◆ **Written problem**: Copy all of the material below exactly.

***** Data

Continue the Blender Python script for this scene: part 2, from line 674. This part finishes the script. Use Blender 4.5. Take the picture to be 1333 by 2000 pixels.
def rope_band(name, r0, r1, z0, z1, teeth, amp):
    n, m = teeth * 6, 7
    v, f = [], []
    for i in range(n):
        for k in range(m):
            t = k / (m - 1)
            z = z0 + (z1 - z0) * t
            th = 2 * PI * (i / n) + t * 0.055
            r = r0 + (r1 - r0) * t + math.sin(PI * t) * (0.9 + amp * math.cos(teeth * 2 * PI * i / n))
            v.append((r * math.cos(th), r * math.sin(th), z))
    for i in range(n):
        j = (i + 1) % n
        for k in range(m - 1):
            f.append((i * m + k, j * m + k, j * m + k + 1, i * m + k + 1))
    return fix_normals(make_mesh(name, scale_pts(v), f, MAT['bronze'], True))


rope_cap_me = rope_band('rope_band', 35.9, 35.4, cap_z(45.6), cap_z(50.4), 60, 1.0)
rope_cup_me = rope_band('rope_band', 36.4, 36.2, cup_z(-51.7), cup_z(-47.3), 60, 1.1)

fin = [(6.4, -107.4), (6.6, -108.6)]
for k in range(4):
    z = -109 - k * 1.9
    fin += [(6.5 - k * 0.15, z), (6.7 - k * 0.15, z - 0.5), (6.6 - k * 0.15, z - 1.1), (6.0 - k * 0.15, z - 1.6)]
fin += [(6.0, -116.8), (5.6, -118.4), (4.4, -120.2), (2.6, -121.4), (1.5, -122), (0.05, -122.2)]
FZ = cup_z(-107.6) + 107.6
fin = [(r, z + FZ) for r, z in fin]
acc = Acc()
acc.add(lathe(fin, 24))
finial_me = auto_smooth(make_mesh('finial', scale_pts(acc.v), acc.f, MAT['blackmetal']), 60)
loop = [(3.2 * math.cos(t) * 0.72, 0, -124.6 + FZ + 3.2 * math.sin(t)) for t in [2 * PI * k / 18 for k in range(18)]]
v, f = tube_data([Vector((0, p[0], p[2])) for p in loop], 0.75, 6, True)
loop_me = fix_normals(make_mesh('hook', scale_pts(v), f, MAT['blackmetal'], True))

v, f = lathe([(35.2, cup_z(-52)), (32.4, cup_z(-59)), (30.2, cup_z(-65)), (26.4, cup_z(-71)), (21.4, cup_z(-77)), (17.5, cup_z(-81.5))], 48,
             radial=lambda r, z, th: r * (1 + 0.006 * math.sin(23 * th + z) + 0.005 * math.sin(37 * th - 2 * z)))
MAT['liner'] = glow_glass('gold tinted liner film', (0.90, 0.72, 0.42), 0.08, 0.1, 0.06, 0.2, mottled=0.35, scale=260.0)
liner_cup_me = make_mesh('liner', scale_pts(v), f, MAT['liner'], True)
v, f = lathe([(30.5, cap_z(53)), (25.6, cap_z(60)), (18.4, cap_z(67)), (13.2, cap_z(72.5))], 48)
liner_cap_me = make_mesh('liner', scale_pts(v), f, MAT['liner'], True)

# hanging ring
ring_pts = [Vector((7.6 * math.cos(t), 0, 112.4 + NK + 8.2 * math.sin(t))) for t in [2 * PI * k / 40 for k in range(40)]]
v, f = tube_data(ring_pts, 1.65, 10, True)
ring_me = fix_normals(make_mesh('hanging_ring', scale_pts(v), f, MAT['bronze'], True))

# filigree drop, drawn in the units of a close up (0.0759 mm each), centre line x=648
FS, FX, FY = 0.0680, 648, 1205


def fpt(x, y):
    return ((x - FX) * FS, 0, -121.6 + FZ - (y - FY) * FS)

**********

◆ **Final result**:
Continue the Blender Python script for this scene: part 2, from line 674. This part finishes the script. Use Blender 4.5. Take the picture to be 1333 by 2000 pixels.
def rope_band(name, r0, r1, z0, z1, teeth, amp):
    n, m = teeth * 6, 7
    v, f = [], []
    for i in range(n):
        for k in range(m):
            t = k / (m - 1)
            z = z0 + (z1 - z0) * t
            th = 2 * PI * (i / n) + t * 0.055
            r = r0 + (r1 - r0) * t + math.sin(PI * t) * (0.9 + amp * math.cos(teeth * 2 * PI * i / n))
            v.append((r * math.cos(th), r * math.sin(th), z))
    for i in range(n):
        j = (i + 1) % n
        for k in range(m - 1):
            f.append((i * m + k, j * m + k, j * m + k + 1, i * m + k + 1))
    return fix_normals(make_mesh(name, scale_pts(v), f, MAT['bronze'], True))


rope_cap_me = rope_band('rope_band', 35.9, 35.4, cap_z(45.6), cap_z(50.4), 60, 1.0)
rope_cup_me = rope_band('rope_band', 36.4, 36.2, cup_z(-51.7), cup_z(-47.3), 60, 1.1)

fin = [(6.4, -107.4), (6.6, -108.6)]
for k in range(4):
    z = -109 - k * 1.9
    fin += [(6.5 - k * 0.15, z), (6.7 - k * 0.15, z - 0.5), (6.6 - k * 0.15, z - 1.1), (6.0 - k * 0.15, z - 1.6)]
fin += [(6.0, -116.8), (5.6, -118.4), (4.4, -120.2), (2.6, -121.4), (1.5, -122), (0.05, -122.2)]
FZ = cup_z(-107.6) + 107.6
fin = [(r, z + FZ) for r, z in fin]
acc = Acc()
acc.add(lathe(fin, 24))
finial_me = auto_smooth(make_mesh('finial', scale_pts(acc.v), acc.f, MAT['blackmetal']), 60)
loop = [(3.2 * math.cos(t) * 0.72, 0, -124.6 + FZ + 3.2 * math.sin(t)) for t in [2 * PI * k / 18 for k in range(18)]]
v, f = tube_data([Vector((0, p[0], p[2])) for p in loop], 0.75, 6, True)
loop_me = fix_normals(make_mesh('hook', scale_pts(v), f, MAT['blackmetal'], True))

v, f = lathe([(35.2, cup_z(-52)), (32.4, cup_z(-59)), (30.2, cup_z(-65)), (26.4, cup_z(-71)), (21.4, cup_z(-77)), (17.5, cup_z(-81.5))], 48,
             radial=lambda r, z, th: r * (1 + 0.006 * math.sin(23 * th + z) + 0.005 * math.sin(37 * th - 2 * z)))
MAT['liner'] = glow_glass('gold tinted liner film', (0.90, 0.72, 0.42), 0.08, 0.1, 0.06, 0.2, mottled=0.35, scale=260.0)
liner_cup_me = make_mesh('liner', scale_pts(v), f, MAT['liner'], True)
v, f = lathe([(30.5, cap_z(53)), (25.6, cap_z(60)), (18.4, cap_z(67)), (13.2, cap_z(72.5))], 48)
liner_cap_me = make_mesh('liner', scale_pts(v), f, MAT['liner'], True)

# hanging ring
ring_pts = [Vector((7.6 * math.cos(t), 0, 112.4 + NK + 8.2 * math.sin(t))) for t in [2 * PI * k / 40 for k in range(40)]]
v, f = tube_data(ring_pts, 1.65, 10, True)
ring_me = fix_normals(make_mesh('hanging_ring', scale_pts(v), f, MAT['bronze'], True))

# filigree drop, drawn in the units of a close up (0.0759 mm each), centre line x=648
FS, FX, FY = 0.0680, 648, 1205


def fpt(x, y):
    return ((x - FX) * FS, 0, -121.6 + FZ - (y - FY) * FS)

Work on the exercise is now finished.